We deem it unnecessary, for it would be unprofitable, to go at length into an examination of the different arguments used at the bar, and shew why they failed to produce that conviction on us they were intended to impress. Had they even made us greatly doubt, they would not have induced us to retrace our steps, and decide this case on a change of opinion. It is now ten years since that decision has been made. It has been known to the community, and the parties to this suit must be presumed to have contracted in relation to the jaw as expounded by the court of the last resort in the state. Under such circumstances, nothing short of the clearest conviction on our part that we had been in error, could authorise us to recognise a different rule, and apply it to the case before us.

But it is contended that, however the general rule may be, the sentence of the court offered in evidence was not conclusive, because it was pronounced by a tribunal of incompetent authority.
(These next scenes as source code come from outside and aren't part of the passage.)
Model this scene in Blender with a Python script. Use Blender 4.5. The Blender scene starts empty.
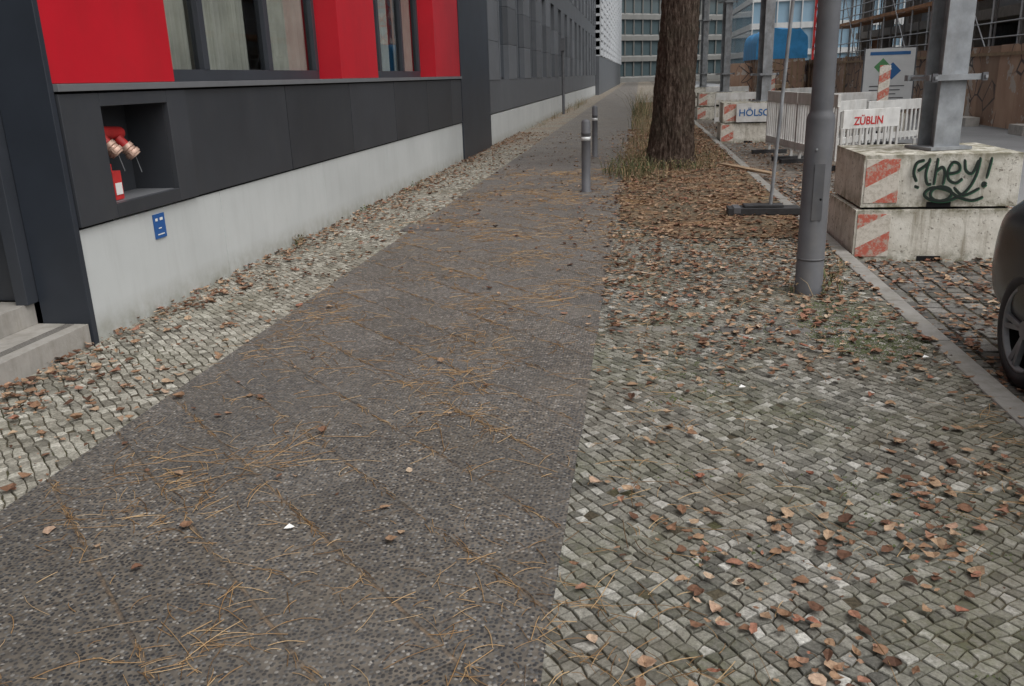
import bpy, math, random
import numpy as np
from mathutils import Vector, Matrix, noise
random.seed(7); np.random.seed(7)
R=random.random
def U(a,b): return a+(b-a)*random.random()
scene=bpy.context.scene
scene.view_settings.view_transform='Standard'; scene.view_settings.look='None'; scene.view_settings.exposure=0

# ------------------------------------------------------------ materials
class NT:
    def __init__(s,name):
        s.m=bpy.data.materials.new(name); s.m.use_nodes=True
        s.n=s.m.node_tree.nodes; s.l=s.m.node_tree.links
        s.b=s.n['Principled BSDF']; s._p=None
    def pos(s):
        if s._p is None: s._p=s.n.new('ShaderNodeTexCoord').outputs['Object']
        return s._p
    def lk(s,a,inp):
        if hasattr(a,'is_linked') or hasattr(a,'links'): s.l.new(a,inp)
        else:
            if inp.type=='RGBA' and not hasattr(a,'__len__'): a=(a,a,a,1)
            elif inp.type=='RGBA' and len(a)==3: a=(*a,1)
            inp.default_value=a
    def math(s,op,a,b=0,c=None):
        n=s.n.new('ShaderNodeMath'); n.operation=op; s.lk(a,n.inputs[0]); s.lk(b,n.inputs[1])
        if c is not None: s.lk(c,n.inputs[2])
        return n.outputs[0]
    def noise(s,sc,det=3,rough=.55,vec=None):
        n=s.n.new('ShaderNodeTexNoise'); s.l.new(vec or s.pos(),n.inputs['Vector'])
        n.inputs['Scale'].default_value=sc; n.inputs['Detail'].default_value=min(det,4); n.inputs['Roughness'].default_value=rough
        return n.outputs['Fac']
    def vor(s,sc,feat='F1',out='Distance',vec=None):
        n=s.n.new('ShaderNodeTexVoronoi'); n.feature=feat; s.l.new(vec or s.pos(),n.inputs['Vector'])
        n.inputs['Scale'].default_value=sc; return n.outputs[out]
    def vor2(s,sc):
        n=s.n.new('ShaderNodeTexVoronoi'); n.voronoi_dimensions='2D'; s.l.new(s.pos(),n.inputs['Vector'])
        n.inputs['Scale'].default_value=sc; sp=s.n.new('ShaderNodeSeparateColor'); s.l.new(n.outputs['Color'],sp.inputs[0])
        return n.outputs['Distance'],sp.outputs[0],sp.outputs[1]
    def scale(s,v):
        n=s.n.new('ShaderNodeMapping'); s.l.new(s.pos(),n.inputs[0]); n.inputs['Scale'].default_value=v; return n.outputs[0]
    def ramp(s,f,stops,interp='LINEAR'):
        n=s.n.new('ShaderNodeValToRGB'); s.l.new(f,n.inputs[0]); e=n.color_ramp.elements; n.color_ramp.interpolation=interp
        while len(e)<len(stops): e.new(.5)
        for i,(p,c) in enumerate(stops):
            e[i].position=p
            if not hasattr(c,'__len__'): c=(c,c,c)
            e[i].color=(*c,1)
        return n.outputs[0]
    def mix(s,f,a,b,mode='MIX'):
        n=s.n.new('ShaderNodeMix'); n.data_type='RGBA'; n.blend_type=mode
        s.lk(f,n.inputs[0]); s.lk(a,n.inputs[6]); s.lk(b,n.inputs[7]); return n.outputs[2]
    def isl(s): return s.n.new('ShaderNodeNewGeometry').outputs['Random Per Island']
    def sep(s):
        n=s.n.new('ShaderNodeSeparateXYZ'); s.l.new(s.pos(),n.inputs[0]); return n.outputs
    def bump(s,h,st=.5,d=.01):
        n=s.n.new('ShaderNodeBump'); n.inputs['Strength'].default_value=st; n.inputs['Distance'].default_value=d
        s.l.new(h,n.inputs['Height']); s.l.new(n.outputs[0],s.b.inputs['Normal'])
    def col(s,c): s.lk(c,s.b.inputs['Base Color'])
    def rough(s,r): s.lk(r,s.b.inputs['Roughness'])
    def metal(s,v): s.b.inputs['Metallic'].default_value=v
    def spec(s,v): s.b.inputs['Specular IOR Level'].default_value=v

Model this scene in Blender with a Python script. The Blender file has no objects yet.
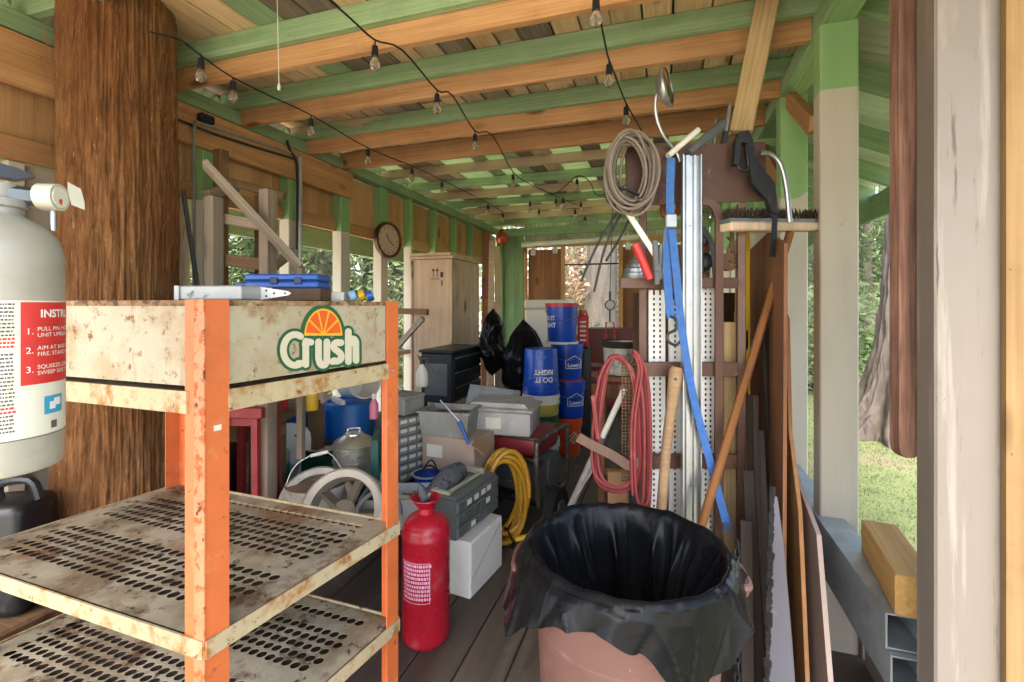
import bpy, bmesh, math, random
from mathutils import Vector, Matrix, noise as mnoise
R = math.radians
sc = bpy.context.scene
COL = sc.collection
rng = random.Random(7)

# ------------------------------------------------------------------ camera, sky, sun, exposure
FPX, CX, HY, CAMZ, YAW = 472.0, 512.0, 305.0, 1.40, R(18)
cam_d = bpy.data.cameras.new('camera'); cam = bpy.data.objects.new('camera', cam_d); COL.objects.link(cam)
cam_d.sensor_width = 36; cam_d.lens = 36 * FPX / 1024
cam_d.shift_y = -(341 - HY) / 1024
cam_d.clip_start = 0.02; cam_d.clip_end = 2000
cam.location = (0, 0, CAMZ); cam.rotation_euler = (R(90), 0, YAW)
sc.camera = cam

SUN_EL, SUN_AZ = R(52), R(184)          # veiled sun behind the photographer
wd = bpy.data.worlds.new('World'); sc.world = wd; wd.use_nodes = True
nt = wd.node_tree; bg = nt.nodes['Background']
sky = nt.nodes.new('ShaderNodeTexSky'); sky.sky_type = 'NISHITA'; sky.sun_disc = False
sky.sun_elevation = SUN_EL; sky.sun_rotation = SUN_AZ; sky.air_density = 1.0; sky.dust_density = 3.0; sky.ozone_density = 1.0
nt.links.new(sky.outputs[0], bg.inputs[0]); bg.inputs[1].default_value = 0.15
sd = bpy.data.lights.new('sun', 'SUN'); sd.energy = 1.5; sd.angle = R(40); sd.color = (1, .95, .87)
sun = bpy.data.objects.new('sun', sd); COL.objects.link(sun)
sun.location = (0, -6, 12)
sdir = Vector((math.sin(SUN_AZ) * math.cos(SUN_EL), math.cos(SUN_AZ) * math.cos(SUN_EL), math.sin(SUN_EL)))
sun.rotation_euler = sdir.to_track_quat('Z', 'Y').to_euler()
sc.view_settings.view_transform = 'Standard'; sc.view_settings.look = 'None'
sc.view_settings.exposure = 2.75; sc.view_settings.gamma = 1
sc.view_settings.use_curve_mapping = False
sc.render.engine = 'CYCLES'
sc.cycles.max_bounces = 10; sc.cycles.diffuse_bounces = 6; sc.cycles.glossy_bounces = 4
sc.cycles.transmission_bounces = 6; sc.cycles.transparent_max_bounces = 8
sc.cycles.use_denoising = True
sc.cycles.caustics_reflective = False; sc.cycles.caustics_refractive = False

# ------------------------------------------------------------------ helpers: coordinates
CS, SN = math.cos(YAW), math.sin(YAW)
def W(px, py, d):
    """point seen at pixel (px, py) at camera depth d (m)"""
    x = (px - CX) / FPX * d
    return Vector((x * CS - d * SN, x * SN + d * CS, CAMZ - (py - HY) / FPX * d))
def FL(px, d, z=0.0):
    p = W(px, HY, d); p.z = z; return p
def ZZ(py, d): return CAMZ - (py - HY) / FPX * d
def onX(px, X):
    r = (px - CX) / FPX
    Y = X * (-r * SN - CS) / (SN - r * CS)
    return Y
def face_cam(p): return math.atan2(-p.x, p.y)

def srgb(h):
    h = h.lstrip('#'); o = []
    for i in (0, 2, 4):
        v = int(h[i:i + 2], 16) / 255
        o.append(v / 12.92 if v <= .04045 else ((v + .055) / 1.055) ** 2.4)
    return tuple(o)

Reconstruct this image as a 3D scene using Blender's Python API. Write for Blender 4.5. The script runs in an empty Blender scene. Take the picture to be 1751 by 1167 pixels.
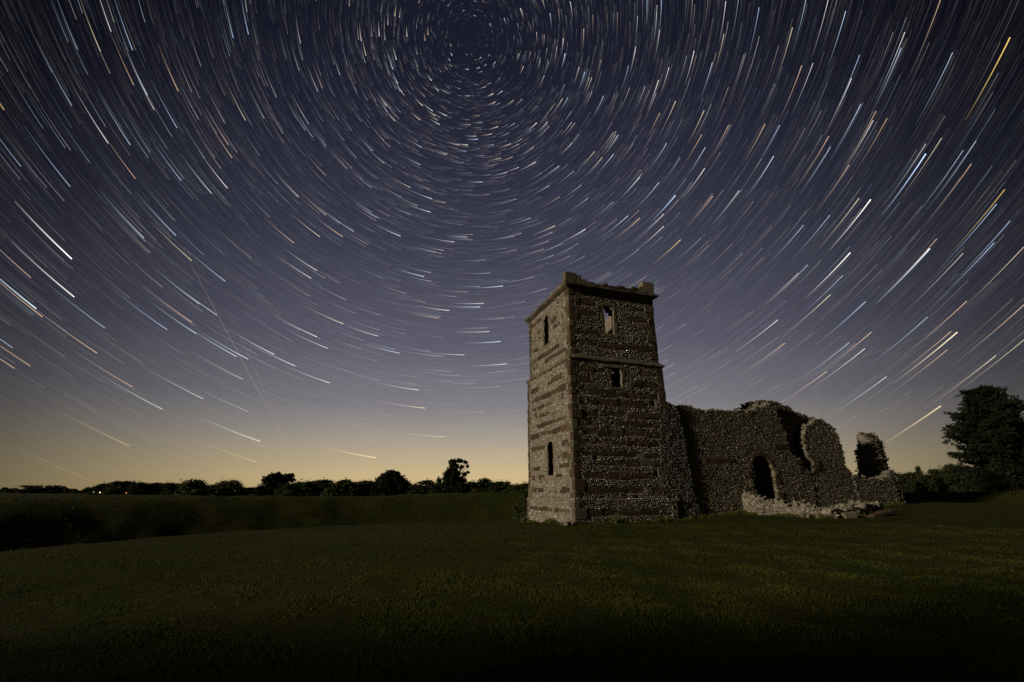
import bpy, math, random
import numpy as np
from mathutils import Vector, Matrix
from math import radians as R

# ------------------------------------------------------------------ camera, sky, moonlight, exposure
sc = bpy.context.scene
col = sc.collection
EYE = 1.5
PITCH = 0.31188
FPX = 797.07
cam_d = bpy.data.cameras.new('camera')
cam = bpy.data.objects.new('camera', cam_d); col.objects.link(cam)
cam_d.sensor_width = 36.0
cam_d.lens = 36.0 * FPX / 1751.0
cam_d.clip_start = 0.1; cam_d.clip_end = 9000
cam.location = (0, 0, EYE)
cam.rotation_euler = (math.pi / 2 + PITCH, 0, 0)
sc.camera = cam

ANG = 0.32766                                  # church axis against the camera's x axis
EX = np.array([math.cos(ANG), math.sin(ANG)])  # along the church (east)
NX = np.array([-math.sin(ANG), math.cos(ANG)]) # across the church (north)
NC = np.array([3.0265, 23.8115])               # south-west corner of the tower

MOON_AZ_W, MOON_AZ_S, MOON_EL = 0.98, 0.13, R(15.5)
lh = -(EX * MOON_AZ_W) - (NX * MOON_AZ_S); lh = lh / np.linalg.norm(lh)
to_moon = Vector((lh[0] * math.cos(MOON_EL), lh[1] * math.cos(MOON_EL), math.sin(MOON_EL)))
sun_d = bpy.data.lights.new('moonlight', 'SUN'); sun_d.energy = 2.7; sun_d.angle = R(2.8); sun_d.color = (1.0, 0.89, 0.72)
sun = bpy.data.objects.new('moonlight', sun_d); col.objects.link(sun)
sun.rotation_euler = to_moon.to_track_quat('Z', 'Y').to_euler()

sc.view_settings.view_transform = 'Standard'
sc.view_settings.look = 'None'
sc.view_settings.exposure = 0.0
sc.view_settings.gamma = 1.0
sc.view_settings.use_curve_mapping = False
sc.cycles.use_denoising = False
sc.cycles.max_bounces = 5
sc.cycles.diffuse_bounces = 2
sc.cycles.transparent_max_bounces = 24
sc.cycles.use_adaptive_sampling = False
sc.cycles.sample_clamp_indirect = 2.0

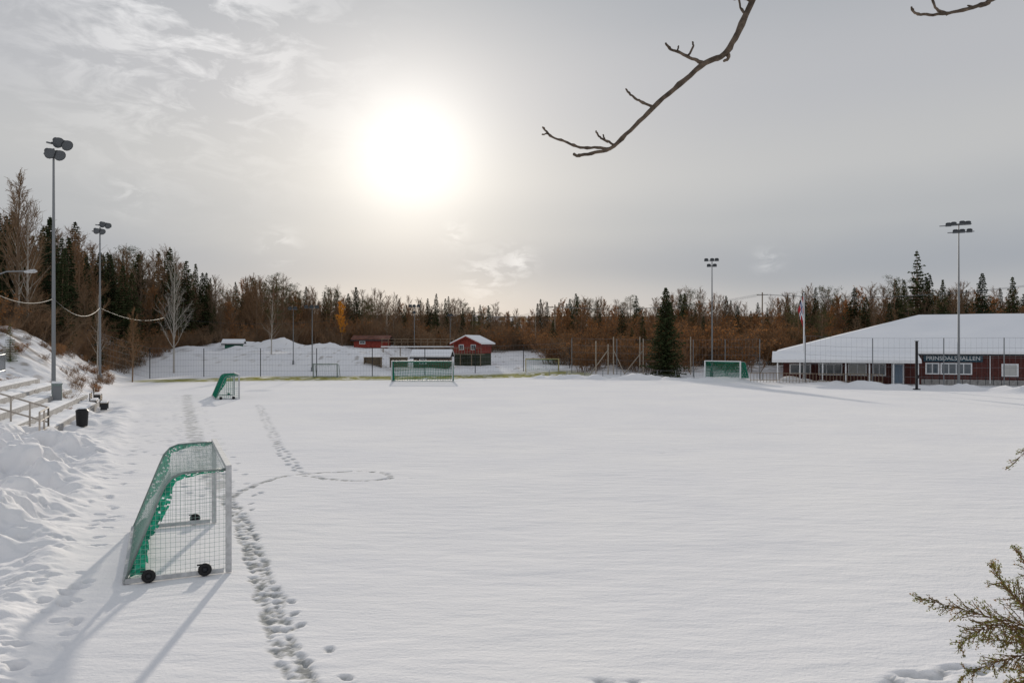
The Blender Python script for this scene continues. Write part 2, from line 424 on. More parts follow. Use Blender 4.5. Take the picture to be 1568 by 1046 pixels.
mast(-18.2,140,9.0,0,[(-.7,0,T),(0,0,T),(.8,0,T),(0,-1.2,T)],r=.1)
mast(-11.6,141,7.2,0,[(-.3,0,T),(.3,0,T)],r=.08,hs=.8)

# ------------------------------------------------------------------ sports hall
HX,HY=32.5,90
hall=empty('sports_hall',(HX,HY,0),math.radians(-20))
Lh,Dh,Ez,Rz=60,34,3.45,8.2
w=MB()
w.box((Lh/2,Dh/2,Ez/2-.2),(Lh,Dh,Ez+.4),0)
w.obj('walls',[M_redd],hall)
def slab(mb,pts,th,m=0,ms=1):
    up=[(p[0],p[1],p[2]+th) for p in pts]
    mb.face(up,m); mb.face(pts[::-1],ms)
    for i in range(len(pts)):
        j=(i+1)%len(pts); mb.face([pts[i],pts[j],up[j],up[i]],m)
r=MB()
o=.7; a=(-o,-o,Ez); bb=(Lh+o,-o,Ez); c=(Lh+o,Dh+o,Ez); d=(-o,Dh+o,Ez); e1=(17,17,Rz); e2=(43,17,Rz)
def sub_roof(mb,quad,nu,nv,th,seed):
    q=[Vector(p) for p in quad]; G=[]
    for j in range(nv+1):
        row=[]
        for i in range(nu+1):
            u=i/nu; v=j/nv
            p=(q[0].lerp(q[1],u)).lerp(q[3].lerp(q[2],u),v)
            n=float(fbm(np.array([p.x*.2]),np.array([p.y*.2]),7,2)[0])
            row.append((p.x,p.y,p.z+th+(n-.5)*.15))
        G.append(row)
    for j in range(nv):
        for i in range(nu): mb.face([G[j][i],G[j][i+1],G[j+1][i+1],G[j+1][i]],0)
sub_roof(r,[a,bb,e2,e1],60,18,.28,2); sub_roof(r,[d,a,e1,e1],30,18,.28,3); sub_roof(r,[c,d,e1,e2],30,12,.28,4); sub_roof(r,[bb,c,e2,e2],20,12,.28,5)
r.obj('snow_covered_hip_roof',[M_snowroof],hall,smooth=True)
r=MB()
r.box((Lh/2,-o+.02,Ez+.15),(Lh+2*o-.02,.1,.3),0); r.box((-o+.02,Dh/2,Ez+.15),(.1,Dh+2*o-.12,.3),0)
r.box((Lh/2,-o+.09,Ez-.07),(Lh+2*o-.1,.12,.2),1)
r.box((Lh/2,-o/2,Ez-.16),(Lh,.6,.04),2)
r.obj('eaves_and_snow_edge',[M_snowroof,M_dark,M_white],hall)
cn=MB()
slab(cn,[(-1.2,-4.2,2.62),(14.1,-4.2,2.62),(14.1,-.75,3.5),(-1.2,-.75,3.5)],.2,0,1)
cn.box((6.45,-4.28,2.58),(15.3,.08,.24),2)
cn.box((6.45,-2.3,2.45),(15.0,3.6,.05),1)
cn.face([(14.12,-4.2,2.5),(14.12,-.75,2.5),(14.12,-.75,3.5),(14.12,-4.2,2.68)],2)
for k in range(7): cn.box((-.6+k*2.4,-3.95,1.2),(.14,.14,2.5),2)
cn.obj('porch_canopy',[M_snowroof,M_dark,M_white],hall)
fd=MB()
def window(x0,x1,z0,z1,n,blind=False,y=0):
    W=x1-x0; fd.box(((x0+x1)/2,y-.03,(z0+z1)/2),(W+.2,.06,z1-z0+.2),0)
    for k in range(n):
        ww=W/n-.1; fd.box((x0+W/n*(k+.5),y-.065,(z0+z1)/2),(ww,.03,z1-z0-.06),2 if blind else 1)
window(.8,3.0,1.1,2.1,2); window(4.0,6.4,1.0,2.2,3); window(7.2,9.0,1.0,2.2,2,True); window(9.8,11.0,1.0,2.2,2)
fd.box((12.3,-.05,1.15),(1.3,.1,2.4),0); fd.box((12.3,-.11,1.15),(1.0,.04,2.1),4)
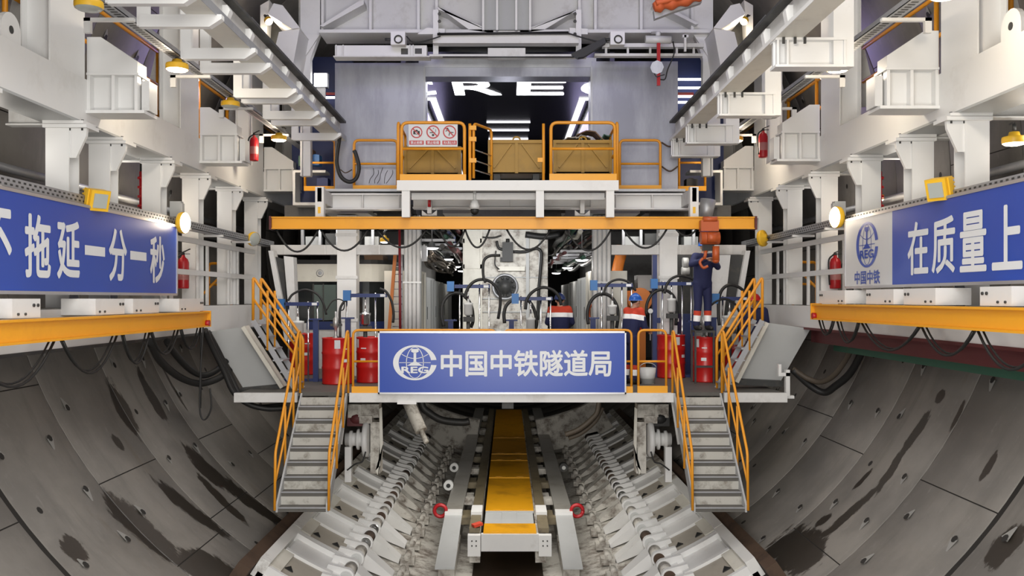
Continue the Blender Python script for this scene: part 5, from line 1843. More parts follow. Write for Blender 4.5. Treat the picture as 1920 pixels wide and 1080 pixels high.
for k in range(14):                                          # tangle of olive hoses against the left cabinets' top
    a = W(rnd.uniform(795, 815), rnd.uniform(470, 490), 20.4)
    b_ = a + V((0.05, 5 + rnd.random() * 4, rnd.uniform(-0.15, 0.0)))
    m.tube(catmull([a, a.lerp(b_, 0.35) + V((rnd.uniform(-.1, .1), 0, rnd.uniform(-.12, .12))), a.lerp(b_, 0.7) + V((rnd.uniform(-.1, .1), 0, rnd.uniform(-.12, .12))), b_]), 0.03, 6)
solo('hose_tangle', m, cablegrey, 'tangle of olive-brown hoses above the left corridor cabinets', 'hose', kind='stuff')
m = M()
m.box(X_(785, 20.1), X_(801, 20.1), 20.0, 20.2, Z_(490, 20.1), Z_(462, 20.1))
m.cyl(W(772, 478, 19.9), W(790, 471, 19.9), 0.03, n=8)
solo('sensor_box', m, galv, 'small metal sensor box on the left ribbed column', 'box')
m = M()
m.tube([W(1110 + 6 * math.cos(t), 586 + 14 * math.sin(t), 20.18) for t in [2 * PI * i / 18 for i in range(19)]], 0.03, 7)
solo('coiled_hose', m, hoistor, 'coiled orange hose hanging on the cream cabinet at the right corridor', 'hose')
# upper gantry floor over the machine, and side masses far behind
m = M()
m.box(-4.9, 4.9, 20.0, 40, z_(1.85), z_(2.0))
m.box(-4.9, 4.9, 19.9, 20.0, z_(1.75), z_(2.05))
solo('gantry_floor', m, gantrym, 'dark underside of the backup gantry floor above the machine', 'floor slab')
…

[469]*469The first question which meets us on the enquiry into the correctness of this position is, whether this court has the power to examine into the competency of the tribunal by whose sentence the condemnation was pronounced?

We entertain no doubt that we possess such power. The great extent to which we carry out comity for these tribunals, and the influence we accord to their judgments, far from being an argument against this power, renders the exercise of it indispensable to the correct administration of justice. That individuals by taking on themselves the attributes of judicial power, and clothing their acts of assumed jurisdiction with the forms of proceedings of courts of justice, could rightfully condemn property, and give to their sentences the effect which belong to those of tribunals constituted by sovereign authority, is a proposition that requires no refutation.